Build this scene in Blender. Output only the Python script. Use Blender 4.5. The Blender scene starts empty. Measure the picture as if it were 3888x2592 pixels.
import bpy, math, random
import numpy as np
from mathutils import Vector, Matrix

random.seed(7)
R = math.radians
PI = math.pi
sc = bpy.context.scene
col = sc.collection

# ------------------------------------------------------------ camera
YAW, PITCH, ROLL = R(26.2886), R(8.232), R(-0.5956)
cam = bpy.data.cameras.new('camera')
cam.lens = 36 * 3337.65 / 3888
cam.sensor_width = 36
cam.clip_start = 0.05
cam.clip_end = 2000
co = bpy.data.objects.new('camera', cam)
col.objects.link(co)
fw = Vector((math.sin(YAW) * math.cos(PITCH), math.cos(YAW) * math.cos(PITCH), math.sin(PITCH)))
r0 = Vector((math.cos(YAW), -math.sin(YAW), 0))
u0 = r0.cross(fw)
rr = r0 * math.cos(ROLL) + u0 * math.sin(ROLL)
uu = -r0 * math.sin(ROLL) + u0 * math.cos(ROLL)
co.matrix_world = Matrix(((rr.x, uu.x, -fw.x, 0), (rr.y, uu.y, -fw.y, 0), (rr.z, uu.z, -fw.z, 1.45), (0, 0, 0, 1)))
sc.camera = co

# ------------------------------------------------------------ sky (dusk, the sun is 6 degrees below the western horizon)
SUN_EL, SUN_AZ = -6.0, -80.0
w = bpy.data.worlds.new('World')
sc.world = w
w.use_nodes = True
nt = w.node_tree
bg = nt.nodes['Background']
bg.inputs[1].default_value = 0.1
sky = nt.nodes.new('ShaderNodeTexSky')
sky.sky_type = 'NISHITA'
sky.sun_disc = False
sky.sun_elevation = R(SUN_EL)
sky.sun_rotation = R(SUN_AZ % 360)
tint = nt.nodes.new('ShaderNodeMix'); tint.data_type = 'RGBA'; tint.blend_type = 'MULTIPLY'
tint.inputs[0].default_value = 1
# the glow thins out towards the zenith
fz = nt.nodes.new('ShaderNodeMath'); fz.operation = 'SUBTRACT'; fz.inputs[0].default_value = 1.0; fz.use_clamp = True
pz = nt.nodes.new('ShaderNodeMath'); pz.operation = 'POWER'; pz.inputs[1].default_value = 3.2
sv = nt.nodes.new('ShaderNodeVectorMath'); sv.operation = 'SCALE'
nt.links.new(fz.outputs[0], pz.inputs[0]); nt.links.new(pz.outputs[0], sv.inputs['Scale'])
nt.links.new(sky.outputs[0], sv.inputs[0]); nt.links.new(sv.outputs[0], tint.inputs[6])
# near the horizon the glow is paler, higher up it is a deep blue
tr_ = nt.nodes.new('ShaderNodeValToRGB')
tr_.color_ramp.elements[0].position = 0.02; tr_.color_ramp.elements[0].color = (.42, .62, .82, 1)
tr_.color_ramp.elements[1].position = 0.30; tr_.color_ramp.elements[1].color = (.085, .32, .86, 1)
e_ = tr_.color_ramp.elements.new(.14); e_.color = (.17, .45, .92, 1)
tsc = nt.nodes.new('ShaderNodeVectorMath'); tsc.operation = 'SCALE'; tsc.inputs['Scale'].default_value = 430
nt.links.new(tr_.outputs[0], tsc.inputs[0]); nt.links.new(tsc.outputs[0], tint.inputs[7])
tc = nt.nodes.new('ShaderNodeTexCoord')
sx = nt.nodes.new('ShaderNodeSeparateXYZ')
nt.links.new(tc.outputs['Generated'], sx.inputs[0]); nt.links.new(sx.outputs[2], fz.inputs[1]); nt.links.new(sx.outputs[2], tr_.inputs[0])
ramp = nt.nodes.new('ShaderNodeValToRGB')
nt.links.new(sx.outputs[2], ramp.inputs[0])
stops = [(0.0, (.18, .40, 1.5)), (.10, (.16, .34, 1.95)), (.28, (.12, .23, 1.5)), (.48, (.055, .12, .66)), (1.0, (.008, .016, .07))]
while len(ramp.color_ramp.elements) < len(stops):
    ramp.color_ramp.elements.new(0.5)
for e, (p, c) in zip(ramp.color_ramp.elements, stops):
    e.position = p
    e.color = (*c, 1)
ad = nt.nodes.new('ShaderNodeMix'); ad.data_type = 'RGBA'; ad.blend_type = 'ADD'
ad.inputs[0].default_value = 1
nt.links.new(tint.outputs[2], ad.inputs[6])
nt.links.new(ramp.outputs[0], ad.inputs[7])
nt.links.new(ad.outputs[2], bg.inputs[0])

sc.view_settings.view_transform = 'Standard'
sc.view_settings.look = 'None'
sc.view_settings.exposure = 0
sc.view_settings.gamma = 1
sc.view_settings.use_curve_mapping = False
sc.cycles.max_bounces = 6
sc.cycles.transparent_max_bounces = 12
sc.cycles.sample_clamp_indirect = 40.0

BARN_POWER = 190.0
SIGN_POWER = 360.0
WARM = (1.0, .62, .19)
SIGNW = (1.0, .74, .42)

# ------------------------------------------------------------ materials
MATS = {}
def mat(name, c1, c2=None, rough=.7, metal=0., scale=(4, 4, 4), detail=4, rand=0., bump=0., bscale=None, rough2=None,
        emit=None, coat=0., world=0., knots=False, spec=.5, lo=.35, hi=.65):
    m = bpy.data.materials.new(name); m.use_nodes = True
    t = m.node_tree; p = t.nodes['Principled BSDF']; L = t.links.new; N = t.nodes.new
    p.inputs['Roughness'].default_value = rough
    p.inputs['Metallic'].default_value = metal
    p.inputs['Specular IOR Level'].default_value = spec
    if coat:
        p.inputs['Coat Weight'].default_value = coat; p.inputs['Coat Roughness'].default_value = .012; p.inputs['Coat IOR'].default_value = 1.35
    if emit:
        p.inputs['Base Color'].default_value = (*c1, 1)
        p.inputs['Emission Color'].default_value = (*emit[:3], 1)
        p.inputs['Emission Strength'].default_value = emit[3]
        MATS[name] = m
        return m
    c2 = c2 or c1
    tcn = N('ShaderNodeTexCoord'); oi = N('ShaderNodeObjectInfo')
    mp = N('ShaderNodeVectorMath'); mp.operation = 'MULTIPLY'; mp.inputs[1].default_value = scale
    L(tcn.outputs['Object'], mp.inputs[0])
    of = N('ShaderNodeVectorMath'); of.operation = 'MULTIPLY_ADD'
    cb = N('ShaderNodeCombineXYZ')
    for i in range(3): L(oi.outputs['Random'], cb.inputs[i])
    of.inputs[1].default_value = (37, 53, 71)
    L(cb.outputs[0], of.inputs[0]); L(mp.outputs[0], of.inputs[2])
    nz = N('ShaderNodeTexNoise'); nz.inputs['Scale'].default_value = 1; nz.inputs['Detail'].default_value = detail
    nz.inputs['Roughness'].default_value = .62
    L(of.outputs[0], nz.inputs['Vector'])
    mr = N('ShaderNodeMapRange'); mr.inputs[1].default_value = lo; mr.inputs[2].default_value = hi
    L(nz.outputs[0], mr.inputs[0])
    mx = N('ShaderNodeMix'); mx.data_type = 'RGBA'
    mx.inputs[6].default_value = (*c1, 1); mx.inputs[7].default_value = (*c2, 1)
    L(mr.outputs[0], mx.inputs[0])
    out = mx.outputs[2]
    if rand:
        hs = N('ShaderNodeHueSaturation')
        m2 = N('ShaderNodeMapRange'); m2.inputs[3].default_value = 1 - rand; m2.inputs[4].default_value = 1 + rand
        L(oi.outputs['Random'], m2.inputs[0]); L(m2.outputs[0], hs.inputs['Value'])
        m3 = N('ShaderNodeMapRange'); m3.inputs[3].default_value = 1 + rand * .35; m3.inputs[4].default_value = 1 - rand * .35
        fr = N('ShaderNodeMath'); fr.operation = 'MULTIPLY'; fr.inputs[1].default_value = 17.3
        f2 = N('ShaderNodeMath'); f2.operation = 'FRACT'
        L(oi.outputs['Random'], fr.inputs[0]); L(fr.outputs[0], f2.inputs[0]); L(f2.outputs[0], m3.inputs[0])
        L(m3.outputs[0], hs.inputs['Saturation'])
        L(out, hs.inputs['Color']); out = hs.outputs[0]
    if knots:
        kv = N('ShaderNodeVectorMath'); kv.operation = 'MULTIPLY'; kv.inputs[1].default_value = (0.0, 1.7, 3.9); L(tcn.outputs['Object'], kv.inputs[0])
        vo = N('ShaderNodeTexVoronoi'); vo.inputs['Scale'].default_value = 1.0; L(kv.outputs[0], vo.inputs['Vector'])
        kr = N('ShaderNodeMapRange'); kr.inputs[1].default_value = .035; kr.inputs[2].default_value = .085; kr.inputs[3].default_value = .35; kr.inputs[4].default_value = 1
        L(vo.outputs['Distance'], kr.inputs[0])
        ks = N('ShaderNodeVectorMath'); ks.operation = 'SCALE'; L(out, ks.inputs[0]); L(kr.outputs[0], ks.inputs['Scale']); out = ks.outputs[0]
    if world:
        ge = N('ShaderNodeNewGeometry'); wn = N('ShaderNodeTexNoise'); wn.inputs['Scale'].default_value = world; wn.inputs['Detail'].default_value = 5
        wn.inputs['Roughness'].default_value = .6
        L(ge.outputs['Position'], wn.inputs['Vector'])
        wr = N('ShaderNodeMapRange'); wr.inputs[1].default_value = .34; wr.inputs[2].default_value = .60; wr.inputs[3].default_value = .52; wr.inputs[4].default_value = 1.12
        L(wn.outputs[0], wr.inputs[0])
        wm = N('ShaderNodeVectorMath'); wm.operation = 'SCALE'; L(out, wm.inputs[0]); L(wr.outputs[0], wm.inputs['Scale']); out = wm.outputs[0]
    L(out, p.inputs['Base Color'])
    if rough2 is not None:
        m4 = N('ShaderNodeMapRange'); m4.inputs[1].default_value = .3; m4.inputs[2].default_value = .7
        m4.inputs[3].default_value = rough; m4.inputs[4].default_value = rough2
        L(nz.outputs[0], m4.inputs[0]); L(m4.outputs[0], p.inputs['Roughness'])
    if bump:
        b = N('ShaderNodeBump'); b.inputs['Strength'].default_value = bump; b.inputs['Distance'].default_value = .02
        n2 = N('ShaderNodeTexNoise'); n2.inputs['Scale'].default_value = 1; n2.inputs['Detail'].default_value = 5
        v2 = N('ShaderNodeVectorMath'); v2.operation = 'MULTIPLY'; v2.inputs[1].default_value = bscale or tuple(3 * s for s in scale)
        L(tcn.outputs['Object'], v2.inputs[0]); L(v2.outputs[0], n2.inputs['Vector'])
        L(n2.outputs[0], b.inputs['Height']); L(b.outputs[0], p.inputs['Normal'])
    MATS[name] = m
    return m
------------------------
> **Objective**
Print, please, the lines from the first line of the material through the line that contains "col = sc.collection", exactly as written and with nothing added.

> **Answer for the task**
Build this scene in Blender. Output only the Python script. Use Blender 4.5. The Blender scene starts empty. Measure the picture as if it were 3888x2592 pixels.
import bpy, math, random
import numpy as np
from mathutils import Vector, Matrix

random.seed(7)
R = math.radians
PI = math.pi
sc = bpy.context.scene
col = sc.collection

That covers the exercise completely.